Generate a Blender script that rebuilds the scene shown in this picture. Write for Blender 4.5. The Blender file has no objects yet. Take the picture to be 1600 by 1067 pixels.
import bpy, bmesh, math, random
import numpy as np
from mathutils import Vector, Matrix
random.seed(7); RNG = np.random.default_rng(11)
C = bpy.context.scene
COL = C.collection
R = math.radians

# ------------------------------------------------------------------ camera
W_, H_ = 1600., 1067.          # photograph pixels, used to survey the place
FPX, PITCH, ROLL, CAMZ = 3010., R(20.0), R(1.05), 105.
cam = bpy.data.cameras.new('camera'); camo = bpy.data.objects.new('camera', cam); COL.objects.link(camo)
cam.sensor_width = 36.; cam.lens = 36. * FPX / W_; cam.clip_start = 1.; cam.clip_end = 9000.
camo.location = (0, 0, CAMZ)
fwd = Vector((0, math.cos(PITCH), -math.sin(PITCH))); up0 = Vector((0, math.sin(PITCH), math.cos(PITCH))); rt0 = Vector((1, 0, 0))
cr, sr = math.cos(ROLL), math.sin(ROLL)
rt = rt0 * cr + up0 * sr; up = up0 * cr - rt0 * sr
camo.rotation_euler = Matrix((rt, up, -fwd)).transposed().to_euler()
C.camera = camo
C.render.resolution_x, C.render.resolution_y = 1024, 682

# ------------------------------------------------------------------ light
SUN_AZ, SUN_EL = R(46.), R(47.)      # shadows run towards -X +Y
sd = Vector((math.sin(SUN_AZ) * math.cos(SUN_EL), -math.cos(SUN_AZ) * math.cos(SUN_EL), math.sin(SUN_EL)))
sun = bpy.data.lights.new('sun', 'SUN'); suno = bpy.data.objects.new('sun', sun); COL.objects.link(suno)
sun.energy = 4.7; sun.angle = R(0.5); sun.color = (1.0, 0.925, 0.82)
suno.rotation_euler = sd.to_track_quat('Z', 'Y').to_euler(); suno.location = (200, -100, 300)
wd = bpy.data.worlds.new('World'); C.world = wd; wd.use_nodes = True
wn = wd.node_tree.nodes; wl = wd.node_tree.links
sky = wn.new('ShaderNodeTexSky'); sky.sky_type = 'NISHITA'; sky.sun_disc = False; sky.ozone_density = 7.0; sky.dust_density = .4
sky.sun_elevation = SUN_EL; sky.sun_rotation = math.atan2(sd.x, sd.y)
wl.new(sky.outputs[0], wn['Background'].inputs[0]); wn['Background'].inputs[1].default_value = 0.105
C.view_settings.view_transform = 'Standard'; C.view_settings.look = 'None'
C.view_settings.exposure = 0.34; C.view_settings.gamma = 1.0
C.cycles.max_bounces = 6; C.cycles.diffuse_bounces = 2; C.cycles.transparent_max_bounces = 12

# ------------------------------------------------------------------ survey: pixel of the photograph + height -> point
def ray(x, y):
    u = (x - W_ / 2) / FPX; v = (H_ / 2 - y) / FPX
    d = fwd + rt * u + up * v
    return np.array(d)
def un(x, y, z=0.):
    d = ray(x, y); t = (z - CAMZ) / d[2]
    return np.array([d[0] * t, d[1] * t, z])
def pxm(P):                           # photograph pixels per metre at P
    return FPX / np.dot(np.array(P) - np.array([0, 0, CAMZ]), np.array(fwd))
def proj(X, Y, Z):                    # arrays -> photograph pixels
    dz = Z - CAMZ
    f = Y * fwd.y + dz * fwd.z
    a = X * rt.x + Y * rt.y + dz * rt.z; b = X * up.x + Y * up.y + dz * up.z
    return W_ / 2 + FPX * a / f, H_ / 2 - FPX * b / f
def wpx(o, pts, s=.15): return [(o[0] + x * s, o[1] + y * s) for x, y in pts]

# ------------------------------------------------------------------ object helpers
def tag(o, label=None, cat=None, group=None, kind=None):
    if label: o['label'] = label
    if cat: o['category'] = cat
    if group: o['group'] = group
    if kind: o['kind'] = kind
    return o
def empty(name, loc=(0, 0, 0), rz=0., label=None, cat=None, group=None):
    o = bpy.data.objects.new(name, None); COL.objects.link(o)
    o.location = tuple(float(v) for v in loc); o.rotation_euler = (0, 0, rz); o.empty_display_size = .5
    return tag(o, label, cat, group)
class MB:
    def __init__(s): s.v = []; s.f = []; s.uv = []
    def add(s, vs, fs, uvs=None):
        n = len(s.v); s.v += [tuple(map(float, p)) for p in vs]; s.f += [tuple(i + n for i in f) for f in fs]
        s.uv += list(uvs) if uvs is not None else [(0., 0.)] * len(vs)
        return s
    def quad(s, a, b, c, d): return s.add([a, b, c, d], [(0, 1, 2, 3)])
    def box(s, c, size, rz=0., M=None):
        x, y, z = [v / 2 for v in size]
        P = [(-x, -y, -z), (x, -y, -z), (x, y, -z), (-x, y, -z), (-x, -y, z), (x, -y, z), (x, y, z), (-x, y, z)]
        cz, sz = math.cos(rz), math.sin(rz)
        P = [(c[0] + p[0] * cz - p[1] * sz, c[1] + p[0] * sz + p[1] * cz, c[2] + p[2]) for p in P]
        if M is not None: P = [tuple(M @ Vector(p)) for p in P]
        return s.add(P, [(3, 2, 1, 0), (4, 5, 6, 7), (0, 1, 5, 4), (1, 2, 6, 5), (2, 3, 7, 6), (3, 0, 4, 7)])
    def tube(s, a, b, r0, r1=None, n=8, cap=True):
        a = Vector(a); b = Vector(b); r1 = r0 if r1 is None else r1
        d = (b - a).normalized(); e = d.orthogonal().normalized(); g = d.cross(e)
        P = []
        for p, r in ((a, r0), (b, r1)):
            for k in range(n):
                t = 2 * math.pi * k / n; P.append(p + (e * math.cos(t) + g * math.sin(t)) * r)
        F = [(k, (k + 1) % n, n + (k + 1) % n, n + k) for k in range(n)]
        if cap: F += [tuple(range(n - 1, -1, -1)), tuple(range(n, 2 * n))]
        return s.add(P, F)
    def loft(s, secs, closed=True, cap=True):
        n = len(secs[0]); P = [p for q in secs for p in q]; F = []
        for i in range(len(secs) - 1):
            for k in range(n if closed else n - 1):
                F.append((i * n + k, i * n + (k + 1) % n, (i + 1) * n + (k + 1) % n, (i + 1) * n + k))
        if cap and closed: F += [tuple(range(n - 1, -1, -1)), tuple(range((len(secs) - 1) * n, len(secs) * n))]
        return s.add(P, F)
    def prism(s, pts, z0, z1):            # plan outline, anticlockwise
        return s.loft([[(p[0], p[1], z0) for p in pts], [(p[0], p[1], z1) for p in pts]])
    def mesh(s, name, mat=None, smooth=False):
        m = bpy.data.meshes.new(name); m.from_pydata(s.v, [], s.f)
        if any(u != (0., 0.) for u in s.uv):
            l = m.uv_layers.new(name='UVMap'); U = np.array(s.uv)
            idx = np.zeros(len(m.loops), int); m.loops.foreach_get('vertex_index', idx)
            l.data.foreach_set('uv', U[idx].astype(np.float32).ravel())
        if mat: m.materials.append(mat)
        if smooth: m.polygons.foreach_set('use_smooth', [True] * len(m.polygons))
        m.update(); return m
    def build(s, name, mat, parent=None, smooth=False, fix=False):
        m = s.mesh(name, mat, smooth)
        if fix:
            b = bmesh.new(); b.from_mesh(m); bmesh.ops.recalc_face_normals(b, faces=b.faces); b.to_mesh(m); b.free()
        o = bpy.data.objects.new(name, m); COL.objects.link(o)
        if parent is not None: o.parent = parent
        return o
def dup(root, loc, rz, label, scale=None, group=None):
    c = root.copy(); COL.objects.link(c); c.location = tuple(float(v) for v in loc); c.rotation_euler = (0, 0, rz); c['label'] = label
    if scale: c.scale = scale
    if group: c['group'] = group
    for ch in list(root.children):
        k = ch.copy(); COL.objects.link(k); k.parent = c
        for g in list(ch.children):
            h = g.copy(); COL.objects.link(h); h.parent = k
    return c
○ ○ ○
● **Stated goal**:
Only the lines from the beginning of the material to the line containing "C.render.resolution_x, C.render.resolution_y = 1024, 682" should be echoed, verbatim and in full.

● **Solution for this task**:
Generate a Blender script that rebuilds the scene shown in this picture. Write for Blender 4.5. The Blender file has no objects yet. Take the picture to be 1600 by 1067 pixels.
import bpy, bmesh, math, random
import numpy as np
from mathutils import Vector, Matrix
random.seed(7); RNG = np.random.default_rng(11)
C = bpy.context.scene
COL = C.collection
R = math.radians

# ------------------------------------------------------------------ camera
W_, H_ = 1600., 1067.          # photograph pixels, used to survey the place
FPX, PITCH, ROLL, CAMZ = 3010., R(20.0), R(1.05), 105.
cam = bpy.data.cameras.new('camera'); camo = bpy.data.objects.new('camera', cam); COL.objects.link(camo)
cam.sensor_width = 36.; cam.lens = 36. * FPX / W_; cam.clip_start = 1.; cam.clip_end = 9000.
camo.location = (0, 0, CAMZ)
fwd = Vector((0, math.cos(PITCH), -math.sin(PITCH))); up0 = Vector((0, math.sin(PITCH), math.cos(PITCH))); rt0 = Vector((1, 0, 0))
cr, sr = math.cos(ROLL), math.sin(ROLL)
rt = rt0 * cr + up0 * sr; up = up0 * cr - rt0 * sr
camo.rotation_euler = Matrix((rt, up, -fwd)).transposed().to_euler()
C.camera = camo
C.render.resolution_x, C.render.resolution_y = 1024, 682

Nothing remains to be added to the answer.